→ What you should do
Begin with the first line of the material and write out each line exactly, ending with the line that contains "sc.camera = cam". Pictures are not part of the copy.

→ Supplied material
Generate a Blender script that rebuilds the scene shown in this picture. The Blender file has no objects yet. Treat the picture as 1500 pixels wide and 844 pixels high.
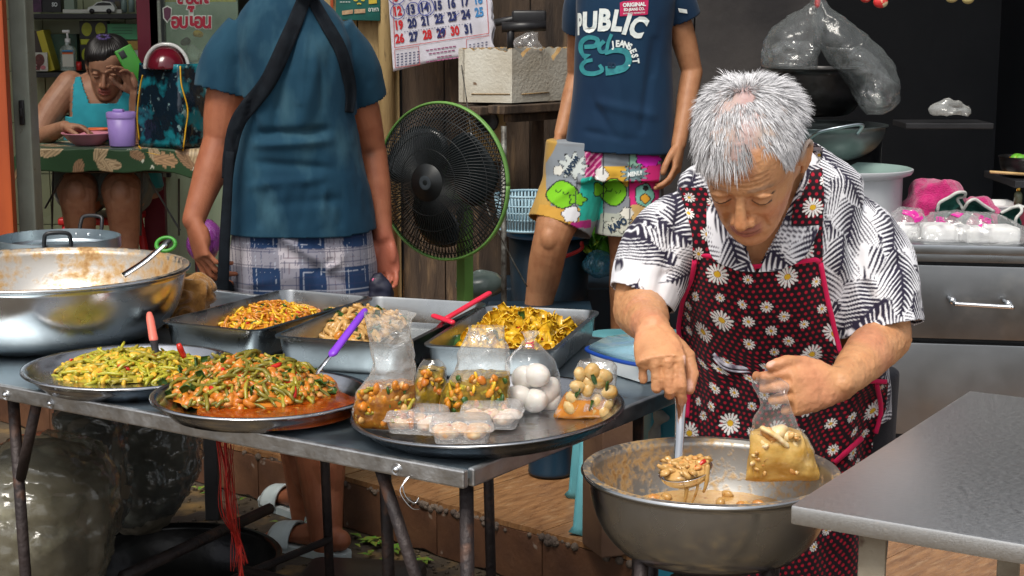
import bpy, bmesh, math, random
import numpy as np
from mathutils import Vector, Matrix, Quaternion
from mathutils.bvhtree import BVHTree
random.seed(7)
R = math.radians
C = bpy.context.scene.collection
sc = bpy.context.scene

# ---------------------------------------------------------------- camera
CAM_H, PITCH, FPX = 1.42, R(9.5), 2400.0
cam_d = bpy.data.cameras.new("camera"); cam = bpy.data.objects.new("camera", cam_d); C.objects.link(cam)
cam.location = (0, 0, CAM_H); cam.rotation_euler = (R(90) - PITCH, 0, 0)
cam_d.sensor_width = 36; cam_d.lens = 36 * FPX / 1500; cam_d.clip_start = 0.05; cam_d.clip_end = 5000
sc.camera = cam

# ---------------------------------------------------------------- sky, sun, exposure
SUN_EL, SUN_AZ = R(57), R(205)          # azimuth of the sun, measured from +Y clockwise: behind the camera, a little left
w = bpy.data.worlds.new("World"); sc.world = w; w.use_nodes = True
nt = w.node_tree; bg = nt.nodes["Background"]
sky = nt.nodes.new("ShaderNodeTexSky"); sky.sky_type = 'NISHITA'; sky.sun_disc = False
sky.sun_elevation = SUN_EL; sky.sun_rotation = SUN_AZ; sky.dust_density = 3.0; sky.air_density = 1.0; sky.ozone_density = 1.0
hsv = nt.nodes.new("ShaderNodeHueSaturation"); hsv.inputs['Saturation'].default_value = 0.2
nt.links.new(sky.outputs[0], hsv.inputs['Color']); nt.links.new(hsv.outputs[0], bg.inputs[0]); bg.inputs[1].default_value = 0.095
sd = bpy.data.lights.new("sun", 'SUN'); sd.energy = 1.5; sd.angle = R(22); sd.color = (1.0, 0.94, 0.84)
so = bpy.data.objects.new("sun", sd); C.objects.link(so)
sv = Vector((math.sin(SUN_AZ) * math.cos(SUN_EL), math.cos(SUN_AZ) * math.cos(SUN_EL), math.sin(SUN_EL)))
so.rotation_euler = sv.to_track_quat('Z', 'Y').to_euler(); so.location = sv * 20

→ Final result
Generate a Blender script that rebuilds the scene shown in this picture. The Blender file has no objects yet. Treat the picture as 1500 pixels wide and 844 pixels high.
import bpy, bmesh, math, random
import numpy as np
from mathutils import Vector, Matrix, Quaternion
from mathutils.bvhtree import BVHTree
random.seed(7)
R = math.radians
C = bpy.context.scene.collection
sc = bpy.context.scene

# ---------------------------------------------------------------- camera
CAM_H, PITCH, FPX = 1.42, R(9.5), 2400.0
cam_d = bpy.data.cameras.new("camera"); cam = bpy.data.objects.new("camera", cam_d); C.objects.link(cam)
cam.location = (0, 0, CAM_H); cam.rotation_euler = (R(90) - PITCH, 0, 0)
cam_d.sensor_width = 36; cam_d.lens = 36 * FPX / 1500; cam_d.clip_start = 0.05; cam_d.clip_end = 5000
sc.camera = cam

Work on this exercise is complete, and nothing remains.